Русские либералы и радикалы 1830-х и 1840-х годов — независимо от того, ограничивались они изучением вопросов эстетических и философских, подобно участникам кружка, созданного Станкевичем, или, подобно Герцену и Огареву, занимались вопросами политическими и общественными, — пребывали одинокими lumieres[30], малочисленной, застенчивой умственной элитой; они собирались, они спорили, они влияли друг на друга в гостиных и салонах Москвы или Санкт-Петербурга — однако не имели всенародной поддержки; за ними не стояли ни обширные движения политического или общественного толка, будь это хоть политические партии, хоть, на худой конец, не оформившаяся, но повсеместная буржуазная оппозиция, подобная той, что предшествовала Великой французской революции. Тогдашние разобщенные и рассеянные русские интеллигенты не опирались на средний класс — его не имелось, — да и на крестьянскую подмогу им рассчитывать не доводилось. «... В народе есть потребность на картофель, но на конституцию ни малейшей; ее желают образованные городские сословия, которые ничего не могут сделать», — писал Белинский своему другу
Павлу Анненкову в 1847-м[31]. Тринадцать лет спустя на слова Белинского эхом отозвался Чернышевский — со свойственным ему стремлением преувеличивать: «Нет такой европейской страны, в которой огромное большинство народа не было бы совершенно равнодушно к правам, составляющим предмет желаний и хлопот либерализма»[32]. И тогда, и ранее это навряд ли было справедливо по отношению к большинству западноевропейских стран, однако довольно точно определяло отсталость, царившую в России.

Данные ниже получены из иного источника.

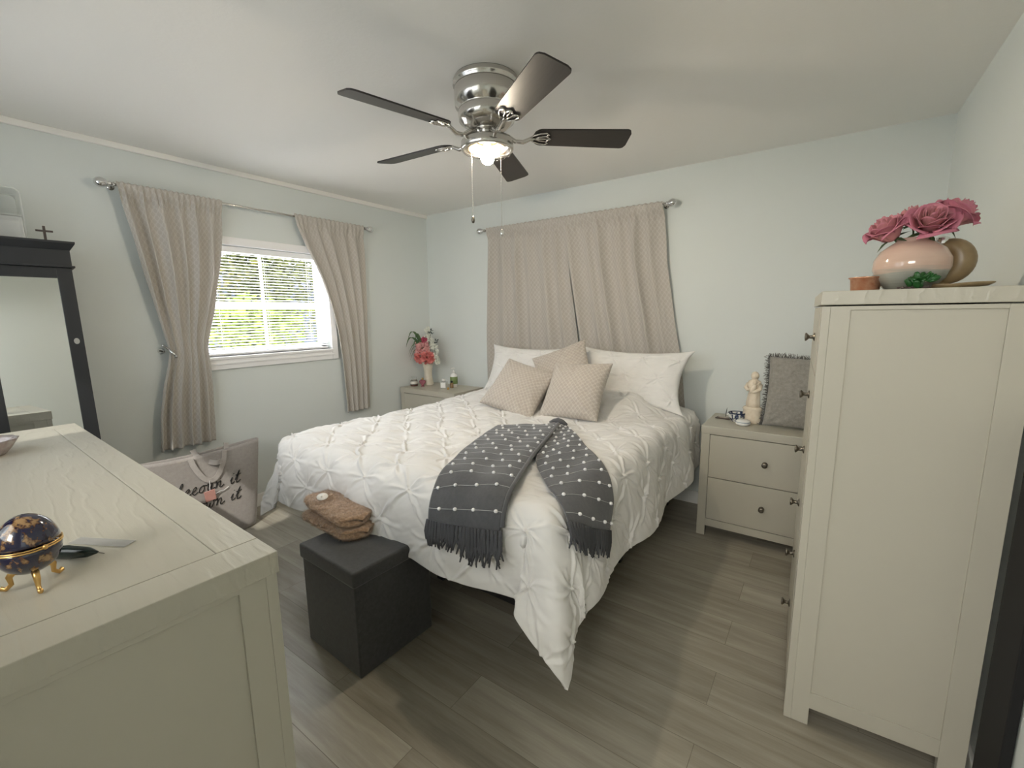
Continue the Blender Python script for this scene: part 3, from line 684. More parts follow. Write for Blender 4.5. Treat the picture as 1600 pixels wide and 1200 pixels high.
# tall chest: front faces the bed (-x); its end panel faces the camera
tc_ = thing('tall_chest', 'tall white six drawer chest with its side panel facing the viewer', 'chest of drawers', (3.444, -1.71, 0), -PI / 2 + math.radians(2.6))
# local frame: x runs from the near end.. rotate so that local -y looks to world -x
cw_, cdp, cht = .71, .462, 1.488
tc_.location = (3.444 - .0, -1.71 + 0, 0)
bm = case_body(bmesh.new(), cw_, cdp, cht, .115)
def mirror_x(bm_):
    return bm_
obj('body', bm, m_white, tc_); obj('top', B(-.002, cw_ + .002, -.004, cdp, cht - .042, cht, bev=.003), m_top, tc_)
dh = (cht - .046 - .117) / 6
for k in range(6): drawer(tc_, .05, cw_ - .05, .117 + k * dh, .117 + (k + 1) * dh, [cw_ / 2])
# shift so the near end (local x = width) sits at y = -1.71
tc_.location = Vector((3.444, -1.71, 0)) - (Matrix.Rotation(-PI / 2 + math.radians(2.6), 3, 'Z') @ Vector((cw_, 0, 0)))
# long dresser in the foreground, drawers face the bed (+y)
DA = math.radians(-1.6)
dr = thing('dresser', 'long white dresser filling the left foreground', 'dresser', (2.579, -2.987, 0), PI + DA)
dw, ddp, dht = 1.91, .52, .96
bm = case_body(bmesh.new(), dw, ddp, dht, .10, post=.055)
obj('body', bm, m_white, dr)
bm = bmesh.new(); box(bm, 0.088, dw - .088, .075, ddp + .004, dht - .046, dht, bev=.002)
box(bm, -.004, .0865, -.004, ddp + .004, dht - .046, dht, bev=.002); box(bm, dw - .0865, dw + .004, -.004, ddp + .004, dht - .046, dht, bev=.002)
box(bm, .088, dw - .088, -.004, .0735, dht - .046, dht, bev=.002)
obj('top', bm, m_top, dr)
for r_ in range(3):
    for c_ in range(2):
        x0 = .055 + c_ * (dw - .11) / 2; x1 = x0 + (dw - .11) / 2; drawer(dr, x0, x1, .10 + r_ * .2695, .10 + (r_ + 1) * .2695, [x0 + .25, x1 - .25])

# black panel leaning in the gap between chest and right wall
o = B(0, .022, -.165, 0, 0, 1.14, bev=.003); tag(obj('black_board', o, mat('matte_black', (.004, .004, .005), .8)), 'tall narrow black board on the right wall beside the tall chest', 'board')
bpy.data.objects['black_board'].location = (3.906, -1.735, .001)

# ------------------------------------------------------------------ storage ottoman and folded fur
ot = thing('storage_ottoman', 'charcoal fabric storage cube with lid at the foot of the bed', 'ottoman', (1.87, -2.275, 0), math.radians(-2))
obj('box_body', B(-.195, .195, -.19, .19, 0, .435, bev=.008, seg=3), m_ottoman, ot, True)
obj('lid', B(-.203, .203, -.198, .198, .395, .46, bev=.012, seg=4), m_ottoman, ot, True)
def fur_fold(name, label, loc, rz, L, wd, h, layers, seed):
    t = thing(name, label, 'blanket', loc, rz)
    for li in range(layers):
        n, mseg = 60, 60; a = np.linspace(0, 2 * PI, n, endpoint=False); l = np.linspace(-1, 1, mseg)
        A, Lq = np.meshgrid(a, l)
        ex = 2.6; ca, sa = np.cos(A), np.sin(A); rr = (np.abs(ca) ** ex + np.abs(sa) ** ex) ** (-1 / ex)
        endr = np.clip(1 - np.abs(Lq) ** 9, .02, 1) ** .5
        yy = wd / 2 * ca * rr * endr; zz = h / 2 * sa * rr * endr
        xx = L / 2 * Lq + .012 * np.sin(A * 2 + seed)
        # crease of the doubled-over cloth on the front edge
        zz *= 1 - .34 * np.exp(-((np.cos(A) + 1) / .10) ** 2) * (np.abs(sa) < .6)
        nn = vnoise(A * 3 / PI * 2, Lq * 5, seed + li, 2, 4); k = 1 + .14 * nn
        P = np.stack([xx, yy * k, zz * k + .006 * vnoise(Lq * 4, A, seed + 7, 1.2, 1)], -1)
        me = grid_mesh(P, closed_u=True); o = obj('fold', me, m_fur, t, True); o.location = (-.016 * li, .010 * li, h / 2 + li * h * 1.0 + .004); o.rotation_euler = (.0, math.radians(1.5 * li), math.radians(-5 * li))
        # short pile
        ps = o.modifiers.new('pile', 'PARTICLE_SYSTEM').particle_system.settings; ps.type = 'HAIR'; ps.count = 9000; ps.hair_length = .0055; ps.hair_step = 2
        ps.root_radius = .6; ps.tip_radius = .1; ps.radius_scale = .0011; ps.brownian_factor = .003; ps.material = 1
    return t
ff = fur_fold('fur_blanket', 'tan faux fur blanket folded on the charcoal storage cube', (1.675, -2.27, .46), math.radians(-2), .40, .19, .058, 2, 5)
bm = lathe(bmesh.new(), [(0, 0), (.028, 0), (.028, .003), (0, .004)], 24, T3((-.075, -.035, .138)) @ Matrix.Rotation(.35, 4, 'X'), squash=(1.25, .8)); lathe(bm, [(.0, 0), (.008, 0), (.006, .004), (0, .004)], 12, T3((-.075, -.035, .142)) @ Matrix.Rotation(.35, 4, 'X'))
obj('round_patch', bm, mat('white_patch', (.72, .68, .62), .7), ff, True, 'white round patch')

# ------------------------------------------------------------------ tote bag with handwriting
bag = thing('tote_bag', 'grey canvas tote bag with black handwriting below the left curtain', 'bag', (.24, -2.29, 0), PI / 2 + math.radians(2))
# local: x along the wall (+x = to the window), -y into the room
def bag_bm():
    n, mz = 64, 26; P = []
    for j in range(mz):
        q = j / (mz - 1); z = .01 + q * (.58); hw_ = .245 + .09 * q ** .8; dpt = .085 * (1 - .72 * q) + .006
        row = []
        for i in range(n):
            a = 2 * PI * i / n; ex = 5; c, s = math.cos(a), math.sin(a); r = (abs(c) ** ex + abs(s) ** ex) ** (-1 / ex)
            zz = z - (.02 * math.cos(c * r * PI / 2 * 1.0) * q)
            row.append((hw_ * c * r, dpt * s * r + .012 * math.sin(c * r * 3 + 1) * q * (1 if s > 0 else .6), zz))
        P.append(row)
    P = np.array(P); r0 = P[0:1].copy(); r0[..., 2] = .004; ctr = np.zeros_like(r0); ctr[..., 2] = .004
    return grid_mesh(np.concatenate([ctr, r0 * np.array([.97, .9, 1]), P]), closed_u=True)
o = obj('bag_body', bag_bm(), m_canvas, bag, True); solid(o, .003, 1)
def fronty(x, z):   # front face of the bag at local x, z
    q = (z - .01) / .58; dpt = .085 * (1 - .72 * q) + .006; return -(dpt) + .0072 * math.sin(x / (.245 + .09 * q ** .8) * 3 + 1) * q - .003
m_handle = weave('pale_canvas', (.42, .39, .37), (.48, .45, .43), 900, .3)
def strap(pts, wd=.015):
    bm = bmesh.new(); pr = None
    for i, p in enumerate(pts):
        p = Vector(p); a = Vector(pts[max(i - 1, 0)]); b = Vector(pts[min(i + 1, len(pts) - 1)]); d = (b - a).normalized(); n_ = Vector((0, -1, 0)); s = d.cross(n_).normalized() * wd
        q = [bm.verts.new(p + s + n_ * .002), bm.verts.new(p - s + n_ * .002), bm.verts.new(p - s - n_ * .002), bm.verts.new(p + s - n_ * .002)]
        if pr:
            for k in range(4): bm.faces.new((pr[k], pr[(k + 1) % 4], q[(k + 1) % 4], q[k]))
        else: bm.faces.new(q)
        pr = q
    bm.faces.new(pr[::-1]); return bm
pts = [(-.095 + .20 * k / 24, 0, .565 - .17 * math.sin(PI * k / 24) ** .7) for k in range(25)]; pts = [(x + .0, fronty(x, z) - .008, z) for x, _, z in pts]
obj('handle', strap(pts), m_handle, bag)
pts = [(-.045 + .20 * k / 24, .045 - .10 * math.sin(PI * k / 24), .575 - .075 * math.sin(PI * k / 24) ** .8 + .018 * (k in (0, 24))) for k in range(25)]
obj('handle', strap(pts), m_handle, bag)
# handwriting, stroke by stroke
GL = {'k': [[(.0, 0), (.12, .5), (.3, 1.0), (.38, .95), (.25, .6), (.1, .1)], [(.42, .45), (.2, .3), (.35, .0), (.5, .05)]],
      'e': [[(.0, .18), (.2, .25), (.33, .42), (.25, .52), (.1, .38), (.08, .12), (.22, 0), (.45, .14)]],
      'p': [[(.0, .15), (.16, .48), (.04, -.38)], [(.12, .2), (.3, .5), (.42, .3), (.25, .03), (.12, .1)], [(.25, .03), (.5, .1)]],
      'o': [[(.3, .48), (.1, .36), (.06, .1), (.22, 0), (.38, .18), (.36, .42), (.28, .48), (.55, .42)]],
      'w': [[(.0, .4), (.08, .48), (.08, .1), (.18, 0), (.32, .35), (.3, .1), (.42, 0), (.56, .3), (.52, .48), (.68, .4)]],
      'u': [[(.0, .42), (.1, .48), (.06, .12), (.16, 0), (.36, .44), (.32, .08), (.42, 0), (.55, .12)]],
      'n': [[(.0, .38), (.12, .48), (.06, 0), (.18, .34), (.34, .48), (.38, .36), (.33, .06), (.45, 0), (.62, .16)]],
      'i': [[(.0, .2), (.16, .48), (.08, .08), (.18, 0), (.34, .14)], [(.23, .70), (.25, .73)]],
      't': [[(.0, .2), (.28, .9), (.12, .1), (.22, 0), (.42, .16)], [(.02, .56), (.42, .62)]]}
def write(txt, x, z, sz, slope):
    bm = bmesh.new()
    for ch in txt:
        if ch == ' ': x += .42 * sz; continue
        for st in GL[ch]:
            pts = [Vector((a + .22 * b, b, 0)) for a, b in st]; fine = []
            for i in range(len(pts) - 1):   # Catmull-Rom
                p0 = pts[max(i - 1, 0)]; p1 = pts[i]; p2 = pts[i + 1]; p3 = pts[min(i + 2, len(pts) - 1)]
                for k in range(5):
                    t_ = k / 5; fine.append(.5 * ((2 * p1) + (p2 - p0) * t_ + (2 * p0 - 5 * p1 + 4 * p2 - p3) * t_ ** 2 + (3 * p1 - p0 - 3 * p2 + p3) * t_ ** 3))
            fine.append(pts[-1])
            q = [(x + p.x * sz, z + p.y * sz + slope * (x + p.x * sz)) for p in fine]
            tube(bm, [(a, fronty(a, b) - .0012, b) for a, b in q], [.0028 if ch != 'i' or len(st) > 2 else .004] * len(q), 5)
        x += (max(a for s in GL[ch] for a, b in s) + .02) * sz
    return bm
obj('lettering', write('keeoun it', -.205, .335, .085, .0), m_ink, bag, False, 'black handwritten lettering'); obj('lettering', write('own it', -.105, .225, .085, .0), m_ink, bag, False, 'black handwritten lettering')
bm = box(bmesh.new(), -.030, .032, -.003, .003, -.036, .032, bev=.002, Mx=T3((-.022, fronty(0, .31) - .012, .305)) @ Matrix.Rotation(math.radians(-4), 4, 'Y')); tg = obj('paper_tag', bm, m_pink_tag, bag, False, 'pink paper tag')
bm = bmesh.new(); tube(bm, [(-.01, fronty(0, .4) - .012, .398), (-.015, fronty(0, .36) - .012, .36), (-.02, fronty(0, .33) - .014, .335)], .0018, 5)
tube(bm, [(.010, fronty(0, .31) - .013, .305), (.04, fronty(.04, .31) - .008, .312), (.065, fronty(.06, .31) - .006, .310), (.095, fronty(.09, .32) - .006, .325)], .002, 5); obj('tag_string', bm, m_bobble, bag, False, 'white tag string')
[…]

Покуда экономическое развитие Российской империи не породило промышленных и трудовых неурядиц, покуда не возникли буржуазия и пролетариат западного образца, демократическая революция оставалась мечтой; а когда упомянутые условия сделались действительностью, когда общественная жизнь ускорилась в последние десятилетия девятнадцатого века, революция не слишком замедлила свой приход. «Русский 1848-й» грянул в 1905-м — к этому времени западная буржуазия утратила и свою революционность, и даже воинственное стремление к реформам; полувековая русская отсталость сама по себе явилась могучим фактором, вызвавшим и окончательный, бесповоротный раскол меж либеральным и авторитарным социализмом в 1917 году, и воспоследовавшее убийственное расхождение русских и европейских путей.
Вероятно, Ф.И.Дан оказался прав, предполагая, что именно такое расхождение подразумевал Герцен, обратившийся к Эдгару Кинэ и воскликнувший: «... вы [пойдете] пролетариатом к социализму, мы социализмом к свободе»[33]. Различная степень тогдашней политической зрелости — российской и западной — живо и ярко определяется во вступлении к «Письмам из Франции и Италии», сочинявшихся изгнанником Герценом в лондонском пригороде Путней (Патни). Речь идет о западно-европейской революции 1848 года:
Либералы —. эти протестанты в политике — в свою очередь страшнейшие консерваторы, они за переменой хартий и конституций, бледнея, разглядели призрак социализма и перепугались; удивляться нечему, им тоже есть что терять, есть чего бояться. Но мы-то совсем не в этом положении, мы относимся ко всем общественным вопросам гораздо проще и наивнее.